Es nimmt daher nicht wunder, dass Stalin in späteren Fällen die Existenz von Hungersnöten öffentlich schlichtweg verleugnete. Ihm, wie übrigens auch Mao Zedong, war das Ansehen in der Weltöffentlichkeit wichtiger als die Chance, zahllosen hungernden Bauern zu helfen.

Als infolge der Kollektivierung der Landwirtschaft und der forcierten Industrialisierung in den Jahren 1931 bis 1933 schätzungsweise sechs bis acht Millionen Menschen in der UdSSR verhungerten, wurde darüber nicht nur Stillschweigen gewahrt, sondern sogar noch Getreide zur Devisenbeschaffung ins Ausland exportiert. So war es auch 1946, als einige Sowjetrepubliken erneut infolge einer Dürre am Hungertuch nagten.

Ähnlich in China: Wemheuer zeigt, dass im Falle eines chinesischen Exportstopps von Getreide ab 1959 immerhin 25,9 Millionen Menschenleben hätten gerettet werden können. Für die Sowjetunion 1932/33 beziffert er diese Zahl auf 8,2 Millionen potenziell geretteter Betroffener. Hierin sieht der Autor demzufolge auch die schwere Schuld von Stalin und Mao. Er schließt sich aber nicht der These vom geplanten Genozid an, wie sie einige Historiker mit Bezug auf die Ukraine 1932/32 vertreten (sog.
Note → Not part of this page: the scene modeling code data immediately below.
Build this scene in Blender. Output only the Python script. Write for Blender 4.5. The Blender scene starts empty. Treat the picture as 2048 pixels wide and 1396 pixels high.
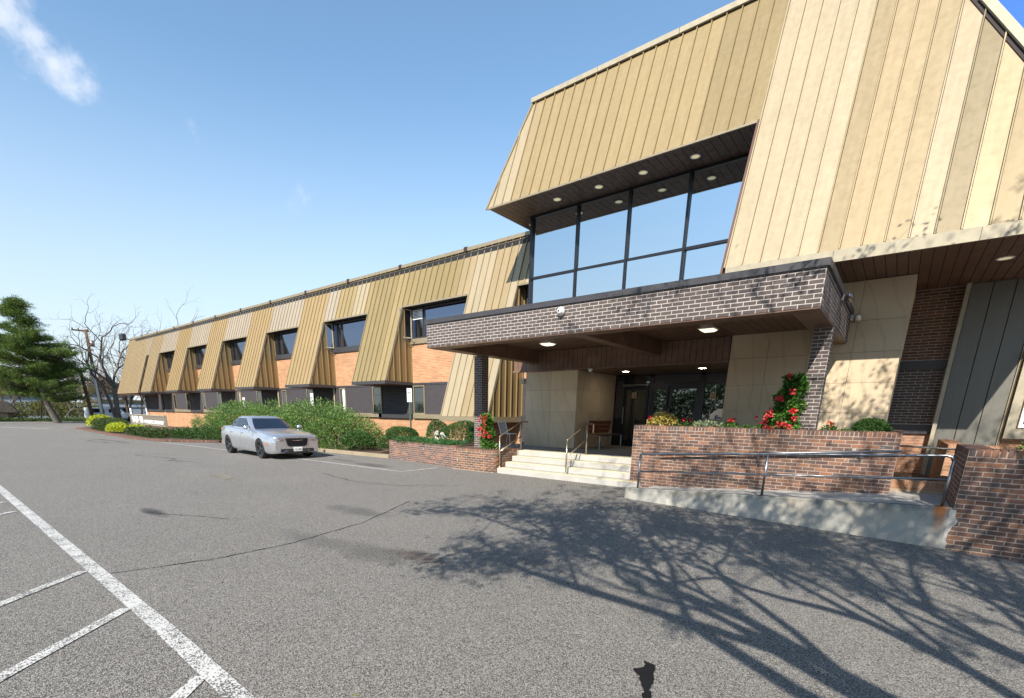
import bpy, math, random
import numpy as np
from mathutils import Vector, Matrix
R = math.radians
random.seed(7); rng = np.random.default_rng(7)
S = bpy.context.scene
COL = S.collection
# ------------------------------------------------------------------ camera, sky, sun, exposure
H = 1.72
cd = bpy.data.cameras.new('camera'); cam = bpy.data.objects.new('camera', cd); COL.objects.link(cam)
def cam_rot():
    a, b, c = 0.68147712, -0.26462918, 0.01551886
    ca, sa, cb, sb, cc, sc = math.cos(a), math.sin(a), math.cos(b), math.sin(b), math.cos(c), math.sin(c)
    Rz = np.array([[ca, sa, 0], [-sa, ca, 0], [0, 0, 1]]); Rx = np.array([[1, 0, 0], [0, cb, sb], [0, -sb, cb]])
    C = np.array([[1, 0, 0], [0, 0, -1], [0, 1, 0]]); R2 = np.array([[cc, -sc, 0], [sc, cc, 0], [0, 0, 1]])
    return R2 @ C @ Rx @ Rz          # world -> x right, y down, z forward
CR = cam_rot()
m = Matrix.Identity(4)
for i in range(3):
    m[i][0] = CR[0][i]; m[i][1] = -CR[1][i]; m[i][2] = -CR[2][i]
m.translation = Vector((0, 0, H))
cam.matrix_world = m
cd.sensor_width = 36; cd.lens = 954.2 / 2048 * 36
cd.shift_x = (1024 - 995.6) / 2048; cd.shift_y = (1084.9 - 698) / 2048
cd.clip_start = .05; cd.clip_end = 3000
S.camera = cam
S.render.resolution_x = 1024; S.render.resolution_y = 698

SUN = Vector((.33, -1, .88)).normalized()
world = bpy.data.worlds.new("World"); S.world = world; world.use_nodes = True
def build_world():
    nt = world.node_tree; N = nt.nodes; L = nt.links; N.clear()
    out = N.new('ShaderNodeOutputWorld'); bg = N.new('ShaderNodeBackground'); bg.inputs[1].default_value = .134
    sky = N.new('ShaderNodeTexSky'); sky.sky_type = 'NISHITA'; sky.sun_disc = False
    sky.sun_elevation = math.asin(SUN.z); sky.sun_rotation = math.atan2(SUN.x, SUN.y)
    sky.air_density = 1.0; sky.dust_density = .25; sky.ozone_density = 3.0; sky.altitude = 50
    geo = N.new('ShaderNodeTexCoord')
    hs = N.new('ShaderNodeHueSaturation'); hs.inputs['Saturation'].default_value = 1.0; hs.inputs['Hue'].default_value = .490; hs.inputs['Value'].default_value = .82; L.new(sky.outputs[0], hs.inputs['Color'])
    sz = N.new('ShaderNodeSeparateXYZ'); L.new(geo.outputs['Generated'], sz.inputs[0])
    hz = N.new('ShaderNodeMapRange'); hz.interpolation_type = 'SMOOTHSTEP'; hz.inputs[1].default_value = -.02; hz.inputs[2].default_value = .50; hz.inputs[3].default_value = .85; hz.inputs[4].default_value = 0; L.new(sz.outputs[2], hz.inputs[0])
    pale = N.new('ShaderNodeMixRGB'); pale.inputs[2].default_value = (2.7, 2.98, 3.2, 1); L.new(hz.outputs[0], pale.inputs[0]); L.new(hs.outputs[0], pale.inputs[1])
    nz = N.new('ShaderNodeTexNoise'); nz.inputs['Scale'].default_value = 16; nz.inputs['Detail'].default_value = 7; nz.inputs['Roughness'].default_value = .62
    L.new(geo.outputs['Generated'], nz.inputs['Vector'])
    total = None
    for d, r, k in [((-.885, .175, .45), .05, .9), ((-.880, .195, .425), .045, .8), ((-.872, .205, .40), .045, .95), ((-.868, .235, .392), .03, .6), ((-.86, .34, .38), .05, .35), ((-.80, .49, .33), .05, .3), ((-.9, -.25, .36), .35, 1.0),
                    ((.9, .1, .35), .3, .8)]:
        dn = N.new('ShaderNodeVectorMath'); dn.operation = 'DISTANCE'; v = Vector(d).normalized(); dn.inputs[1].default_value = v
        L.new(geo.outputs['Generated'], dn.inputs[0])
        mr = N.new('ShaderNodeMapRange'); mr.inputs[1].default_value = 0; mr.inputs[2].default_value = r; mr.inputs[3].default_value = k; mr.inputs[4].default_value = 0
        L.new(dn.outputs['Value'], mr.inputs[0])
        if total is None: total = mr.outputs[0]
        else:
            mx = N.new('ShaderNodeMath'); mx.operation = 'MAXIMUM'; L.new(total, mx.inputs[0]); L.new(mr.outputs[0], mx.inputs[1]); total = mx.outputs[0]
    ad = N.new('ShaderNodeMath'); ad.operation = 'MULTIPLY_ADD'; ad.inputs[1].default_value = .45; L.new(total, ad.inputs[0]); L.new(nz.outputs[0], ad.inputs[2])
    rp = N.new('ShaderNodeMapRange'); rp.interpolation_type = 'SMOOTHSTEP'; rp.inputs[1].default_value = .62; rp.inputs[2].default_value = 1.0; rp.inputs[4].default_value = .72
    L.new(ad.outputs[0], rp.inputs[0])
    mul = N.new('ShaderNodeMath'); mul.operation = 'MULTIPLY'; L.new(rp.outputs[0], mul.inputs[0])
    gt = N.new('ShaderNodeMath'); gt.operation = 'GREATER_THAN'; gt.inputs[1].default_value = .001; L.new(total, gt.inputs[0]); L.new(gt.outputs[0], mul.inputs[1])
    mix = N.new('ShaderNodeMixRGB'); mix.inputs[2].default_value = (3.6, 3.75, 4.1, 1)
    L.new(mul.outputs[0], mix.inputs[0]); L.new(pale.outputs[0], mix.inputs[1])
    L.new(mix.outputs[0], bg.inputs[0]); L.new(bg.outputs[0], out.inputs[0])
build_world()
sd = bpy.data.lights.new('sun', 'SUN'); sd.energy = 3.9; sd.angle = R(.5); sd.color = (1, .94, .845)
so = bpy.data.objects.new('sun', sd); COL.objects.link(so); so.rotation_euler = SUN.to_track_quat('Z', 'Y').to_euler(); so.location = (10, -30, 30)
S.view_settings.view_transform = 'Standard'; S.view_settings.look = 'None'; S.view_settings.gamma = 1; S.view_settings.exposure = 1.1
S.view_settings.use_curve_mapping = False
S.render.engine = 'CYCLES'
S.cycles.max_bounces = 8; S.cycles.diffuse_bounces = 6

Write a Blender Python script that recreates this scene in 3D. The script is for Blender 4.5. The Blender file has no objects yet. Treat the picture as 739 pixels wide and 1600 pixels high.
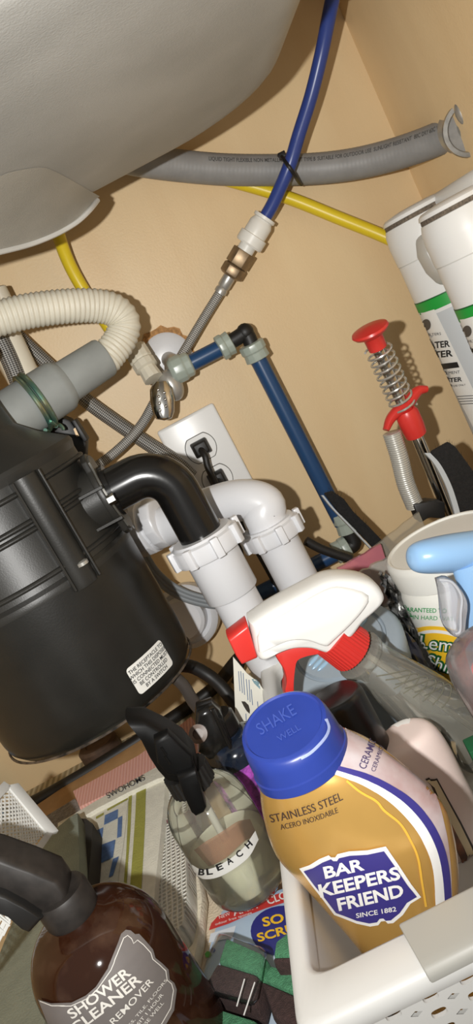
import bpy, bmesh, math, random
from mathutils import Vector, Matrix
from mathutils.bvhtree import BVHTree
random.seed(7)
SC = bpy.context.scene
COL = SC.collection
R = math.radians

# ---------------------------------------------------------------- camera, world, lights, exposure
FPX = 1200.0                      # focal length in pixels of the 739 x 1600 frame
PITCH, ROLL = R(12), R(28)
CAM = Vector((0, -0.85, 0.36))
FW = Vector((0, math.cos(PITCH), -math.sin(PITCH)))
UP0 = Vector((0, math.sin(PITCH), math.cos(PITCH)))
RT = Vector((1, 0, 0)) * math.cos(ROLL) - UP0 * math.sin(ROLL)
UP = Vector((1, 0, 0)) * math.sin(ROLL) + UP0 * math.cos(ROLL)
cd = bpy.data.cameras.new('camera')
cd.sensor_fit = 'HORIZONTAL'
cd.sensor_width = 36.0
cd.lens = 36.0 * FPX / 739.0
cd.clip_start = 0.01
cam = bpy.data.objects.new('camera', cd)
COL.objects.link(cam)
cm = Matrix((RT, UP, -FW)).transposed().to_4x4()
cm.translation = CAM
cam.matrix_world = cm
SC.camera = cam

w = bpy.data.worlds.new('room_light')
SC.world = w
w.use_nodes = True
w.node_tree.nodes['Background'].inputs[0].default_value = (1.0, 0.97, 0.92, 1)
w.node_tree.nodes['Background'].inputs[1].default_value = 0.30

fl = bpy.data.lights.new('phone_flash', 'SPOT')
fl.energy = 18.5
fl.spot_size = R(140)
fl.spot_blend = 1.0
fl.color = (1.0, 0.985, 0.955)
fl.shadow_soft_size = 0.006
flo = bpy.data.objects.new('phone_flash', fl)
flo.location = CAM + Vector((-0.065, -0.03, 0.038))
flo.rotation_euler = (R(95), 0, R(-3))
COL.objects.link(flo)

vs = SC.view_settings
vs.view_transform = 'Standard'
vs.look = 'None'
vs.exposure = 0.0
vs.gamma = 1.0
vs.use_curve_mapping = False

# ---------------------------------------------------------------- pixel -> place helpers
def ray(px, py):
    return FW + RT * ((px - 369.5) / FPX) - UP * ((py - 800) / FPX)
def PY(px, py, y):
    d = ray(px, py)
    return CAM + d * ((y - CAM.y) / d.y)
def PZ(px, py, z):
    d = ray(px, py)
    return CAM + d * ((z - CAM.z) / d.z)
def PX(px, py, x):
    d = ray(px, py)
    return CAM + d * ((x - CAM.x) / d.x)
def PW(px, py, w):
    return CAM + ray(px, py) * w

# ---------------------------------------------------------------- materials
def lin(c):
    out = []
    for v in c[:3]:
        v = v / 255.0
        out.append(v / 12.92 if v <= 0.04045 else ((v + 0.055) / 1.055) ** 2.4)
    return (*out, 1)
MATS = {}
def mat(name, col, rough=0.5, metal=0.0, spec=0.5, noise=0.0, nscale=60, bump=0.0, bscale=300, coat=0.0, col2=None, stretch=None, sss=0.0, detail=4):
    if name in MATS:
        return MATS[name]
    m = bpy.data.materials.new(name)
    m.use_nodes = True
    nt = m.node_tree
    b = nt.nodes['Principled BSDF']
    b.inputs['Base Color'].default_value = lin(col)
    b.inputs['Roughness'].default_value = rough
    b.inputs['Metallic'].default_value = metal
    b.inputs['Specular IOR Level'].default_value = spec
    b.inputs['Coat Weight'].default_value = coat
    b.inputs['Coat Roughness'].default_value = 0.1
    tc = nt.nodes.new('ShaderNodeTexCoord')
    mp = nt.nodes.new('ShaderNodeMapping')
    nt.links.new(tc.outputs['Object'], mp.inputs['Vector'])
    if stretch:
        mp.inputs['Scale'].default_value = stretch
    if noise or col2:
        n = nt.nodes.new('ShaderNodeTexNoise')
        n.inputs['Scale'].default_value = nscale
        n.inputs['Detail'].default_value = detail
        nt.links.new(mp.outputs[0], n.inputs['Vector'])
        rp = nt.nodes.new('ShaderNodeValToRGB')
        c = lin(col)
        c2 = lin(col2) if col2 else tuple(max(0, x * (1 - noise)) for x in c[:3]) + (1,)
        c1 = c if col2 else tuple(min(1, x * (1 + noise)) for x in c[:3]) + (1,)
        rp.color_ramp.elements[0].position = 0.35
        rp.color_ramp.elements[1].position = 0.65
        rp.color_ramp.elements[0].color = c2
        rp.color_ramp.elements[1].color = c1
        nt.links.new(n.outputs['Fac'], rp.inputs['Fac'])
        nt.links.new(rp.outputs['Color'], b.inputs['Base Color'])
    if bump:
        n2 = nt.nodes.new('ShaderNodeTexNoise')
        n2.inputs['Scale'].default_value = bscale
        n2.inputs['Detail'].default_value = 3
        nt.links.new(tc.outputs['Object'], n2.inputs['Vector'])
        bp = nt.nodes.new('ShaderNodeBump')
        bp.inputs['Strength'].default_value = bump
        bp.inputs['Distance'].default_value = 0.002
        nt.links.new(n2.outputs['Fac'], bp.inputs['Height'])
        nt.links.new(bp.outputs['Normal'], b.inputs['Normal'])
    MATS[name] = m
    return m
def clear(name, tint, gloss_rough=0.05, opacity=0.0, body=(255, 255, 255), ior=1.45):
    """thin clear plastic or glass: tinted see-through, fresnel gloss, optionally some milky body"""
    if name in MATS:
        return MATS[name]
    m = bpy.data.materials.new(name)
    m.use_nodes = True
    nt = m.node_tree
    nt.nodes.remove(nt.nodes['Principled BSDF'])
    out = nt.nodes['Material Output']
    tr = nt.nodes.new('ShaderNodeBsdfTransparent'); tr.inputs[0].default_value = lin(tint)
    df = nt.nodes.new('ShaderNodeBsdfDiffuse'); df.inputs[0].default_value = lin(body)
    gl = nt.nodes.new('ShaderNodeBsdfGlossy'); gl.inputs['Roughness'].default_value = gloss_rough
    m1 = nt.nodes.new('ShaderNodeMixShader'); m1.inputs[0].default_value = opacity
    nt.links.new(tr.outputs[0], m1.inputs[1]); nt.links.new(df.outputs[0], m1.inputs[2])
    fr = nt.nodes.new('ShaderNodeFresnel'); fr.inputs[0].default_value = ior
    m2 = nt.nodes.new('ShaderNodeMixShader')
    nt.links.new(fr.outputs[0], m2.inputs[0])
    nt.links.new(m1.outputs[0], m2.inputs[1]); nt.links.new(gl.outputs[0], m2.inputs[2])
    nt.links.new(m2.outputs[0], out.inputs[0])
    MATS[name] = m
    return m
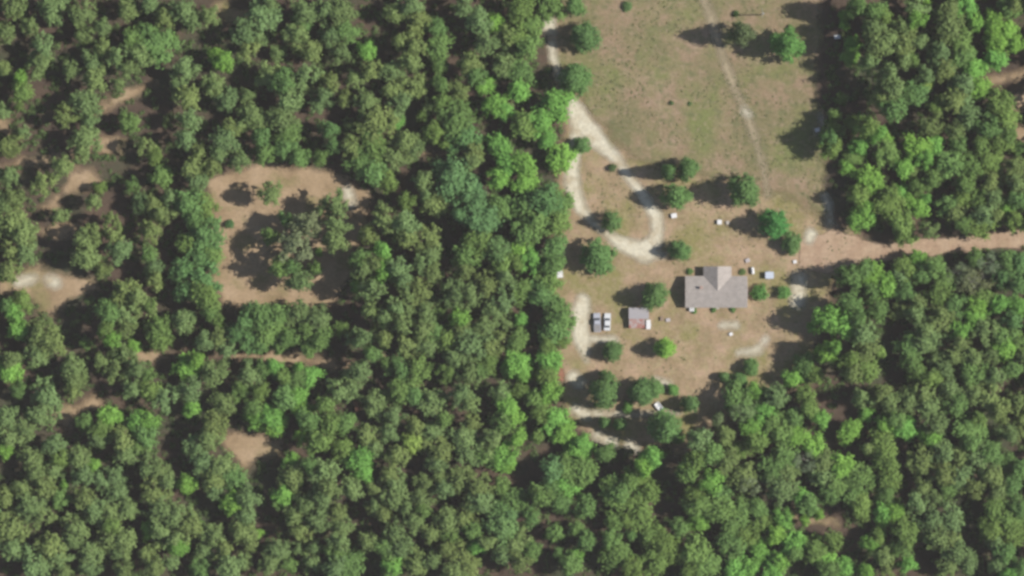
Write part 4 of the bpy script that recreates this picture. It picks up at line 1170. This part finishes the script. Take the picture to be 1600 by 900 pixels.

Holodomor). Als stärkstes Argument führt er an, dass das Politbüro zwischen Februar und Juli 1933 »nicht weniger als 35 streng geheime Entscheidungen traf, um Lebensmittelhilfen in die Ukraine und in den Nordkaukasus zu schicken. Dieses Beispiel zeige, dass Stalin das Schicksal der Bauern nicht völlig gleichgültig war.

Als «sicher wichtigen Grund» für das Scheitern des Sozialismus im 20. Jahrhundert erachtet Wemheuer resümierend die Eskalation des Konflikts zwischen Staat und Bauern um das Getreide. Beide Staatsführungen gingen davon aus, dass nur durch eine Steigerung der Agrarproduktion die Industrialisierung vorangetrieben werden könne. Insofern sei die Landwirtschaft die Achillesferse der staatssozialistischen Ökonomie geblieben. Der Verfasser rekurriert hier auf die sogenannte ursprüngliche Akkumulation aus dem Marxschen «Kapital».

Das haben vor ihm schon andere getan und auch darauf verwiesen, dass in der UdSSR und der Volksrepublik dieser Prozess im Gegensatz zu bürgerlichen Gesellschaften nicht Jahrhunderte, sondern lediglich wenige Jahrzehnte währte - daher die besondere Brutalität. Durch die vergleichende Darstellung der staatssozialistischen Hungerkatastrophen kann man diesem Ansatz indes noch Neues abgewinnen. So ordnet Wemheuer die Hungersnöte unter Stalin und Mao in den größeren historischen Zusammenhang der industrialisierten Moderne ein, indem er etwa auf die Zahl der verhungerten Menschen unter der britischen Königin Victoria (1819-1901) verweist: In den britischen Kolonien Indien und Irland seien den niedrigsten Schätzungen zufolge mehr Menschen an Hunger verstorben als in der Sowjetunion. Keineswegs sei dies relativierend gemeint, betont der Autor, denn Stalin und Mao hätten Millionen von Menschenleben retten können, hätten sie die schließlich doch vollzogenen Politikwechsel je ein Jahr früher in die Wege geleitet.

Felix Wemheuer: Der Große Hunger. Hungersnöte unter Stalin und Mao. Rotbuch, 256 S., 19,95 €.